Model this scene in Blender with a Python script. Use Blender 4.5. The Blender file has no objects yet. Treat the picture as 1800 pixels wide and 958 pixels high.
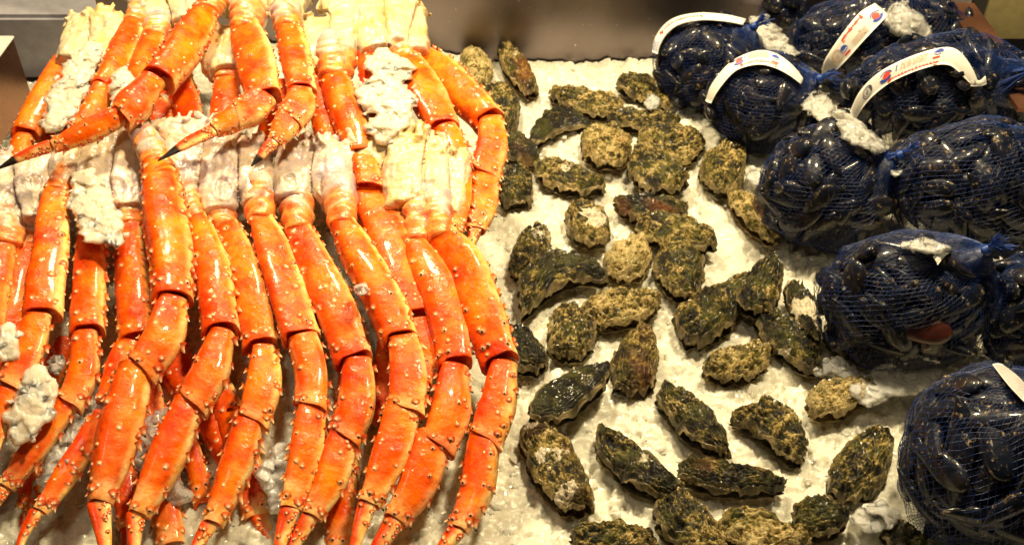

...

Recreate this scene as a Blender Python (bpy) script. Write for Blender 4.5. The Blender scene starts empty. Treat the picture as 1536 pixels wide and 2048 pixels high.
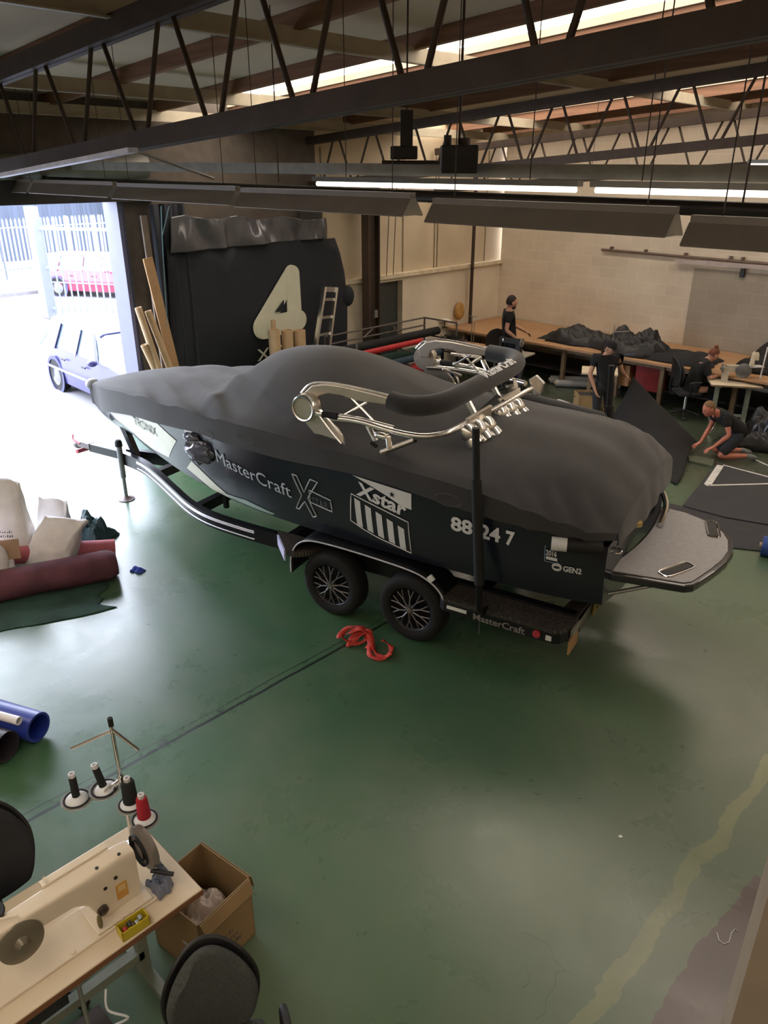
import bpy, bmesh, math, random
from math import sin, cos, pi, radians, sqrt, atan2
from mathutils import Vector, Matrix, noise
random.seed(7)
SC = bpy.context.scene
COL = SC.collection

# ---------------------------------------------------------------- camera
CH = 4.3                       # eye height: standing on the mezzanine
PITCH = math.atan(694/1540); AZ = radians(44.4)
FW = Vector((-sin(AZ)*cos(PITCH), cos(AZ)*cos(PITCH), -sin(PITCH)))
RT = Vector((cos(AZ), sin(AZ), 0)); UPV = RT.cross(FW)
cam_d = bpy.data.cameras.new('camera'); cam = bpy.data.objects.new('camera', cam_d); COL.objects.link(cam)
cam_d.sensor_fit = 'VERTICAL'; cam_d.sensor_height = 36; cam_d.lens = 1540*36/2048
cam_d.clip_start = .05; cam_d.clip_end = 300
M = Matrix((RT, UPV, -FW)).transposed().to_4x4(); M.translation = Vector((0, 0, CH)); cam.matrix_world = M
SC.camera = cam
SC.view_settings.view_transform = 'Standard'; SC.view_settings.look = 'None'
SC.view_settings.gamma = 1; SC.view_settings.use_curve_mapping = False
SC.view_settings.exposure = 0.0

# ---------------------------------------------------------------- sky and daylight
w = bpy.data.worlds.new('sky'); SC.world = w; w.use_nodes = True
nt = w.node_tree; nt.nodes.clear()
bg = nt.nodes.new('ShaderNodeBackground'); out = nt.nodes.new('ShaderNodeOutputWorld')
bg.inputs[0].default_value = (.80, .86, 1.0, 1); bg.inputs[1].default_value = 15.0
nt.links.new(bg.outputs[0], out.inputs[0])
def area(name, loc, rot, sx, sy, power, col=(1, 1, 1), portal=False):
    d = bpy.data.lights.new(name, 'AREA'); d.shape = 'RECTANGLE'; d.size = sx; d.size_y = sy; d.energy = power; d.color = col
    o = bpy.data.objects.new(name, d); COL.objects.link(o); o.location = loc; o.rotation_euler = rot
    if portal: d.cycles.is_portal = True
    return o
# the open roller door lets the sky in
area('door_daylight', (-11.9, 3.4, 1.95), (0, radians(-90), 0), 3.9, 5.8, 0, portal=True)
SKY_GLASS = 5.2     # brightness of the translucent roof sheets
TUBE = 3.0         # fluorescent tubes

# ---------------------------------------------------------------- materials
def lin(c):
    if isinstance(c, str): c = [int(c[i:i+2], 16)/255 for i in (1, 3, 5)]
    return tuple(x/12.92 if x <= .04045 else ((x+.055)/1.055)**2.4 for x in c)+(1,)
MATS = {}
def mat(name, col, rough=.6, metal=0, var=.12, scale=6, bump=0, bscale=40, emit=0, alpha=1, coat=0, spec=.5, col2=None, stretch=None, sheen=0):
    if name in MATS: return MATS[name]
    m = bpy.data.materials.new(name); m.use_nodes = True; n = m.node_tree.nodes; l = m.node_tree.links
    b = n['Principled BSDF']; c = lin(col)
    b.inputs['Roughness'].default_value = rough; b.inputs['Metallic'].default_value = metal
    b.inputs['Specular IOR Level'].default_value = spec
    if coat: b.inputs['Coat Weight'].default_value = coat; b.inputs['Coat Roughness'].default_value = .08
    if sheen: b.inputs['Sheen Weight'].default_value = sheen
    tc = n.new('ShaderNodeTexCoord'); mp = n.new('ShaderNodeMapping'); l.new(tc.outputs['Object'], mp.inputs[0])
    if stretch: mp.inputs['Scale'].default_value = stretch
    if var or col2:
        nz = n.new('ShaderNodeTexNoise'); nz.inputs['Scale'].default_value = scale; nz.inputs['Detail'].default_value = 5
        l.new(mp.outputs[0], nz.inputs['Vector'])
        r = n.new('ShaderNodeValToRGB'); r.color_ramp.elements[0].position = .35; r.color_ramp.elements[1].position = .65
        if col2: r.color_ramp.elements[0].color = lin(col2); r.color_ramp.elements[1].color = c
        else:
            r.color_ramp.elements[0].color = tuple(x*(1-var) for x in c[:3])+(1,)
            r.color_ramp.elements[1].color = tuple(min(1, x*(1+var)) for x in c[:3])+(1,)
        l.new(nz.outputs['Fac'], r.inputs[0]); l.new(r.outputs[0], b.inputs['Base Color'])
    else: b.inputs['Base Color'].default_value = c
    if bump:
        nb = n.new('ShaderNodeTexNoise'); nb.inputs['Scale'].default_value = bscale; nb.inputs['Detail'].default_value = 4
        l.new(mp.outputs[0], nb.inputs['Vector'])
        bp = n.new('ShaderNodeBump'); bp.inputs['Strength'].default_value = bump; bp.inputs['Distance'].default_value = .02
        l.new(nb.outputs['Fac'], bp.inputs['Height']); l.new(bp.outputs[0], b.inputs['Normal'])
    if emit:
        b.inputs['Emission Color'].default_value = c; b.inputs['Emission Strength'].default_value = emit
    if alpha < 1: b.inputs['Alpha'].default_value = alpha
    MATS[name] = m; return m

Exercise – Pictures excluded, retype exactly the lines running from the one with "Recreate this scene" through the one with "COL = SC.collection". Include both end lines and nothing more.

Response for this exercise –
Recreate this scene as a Blender Python (bpy) script. Write for Blender 4.5. The Blender scene starts empty. Treat the picture as 1536 pixels wide and 2048 pixels high.
import bpy, bmesh, math, random
from math import sin, cos, pi, radians, sqrt, atan2
from mathutils import Vector, Matrix, noise
random.seed(7)
SC = bpy.context.scene
COL = SC.collection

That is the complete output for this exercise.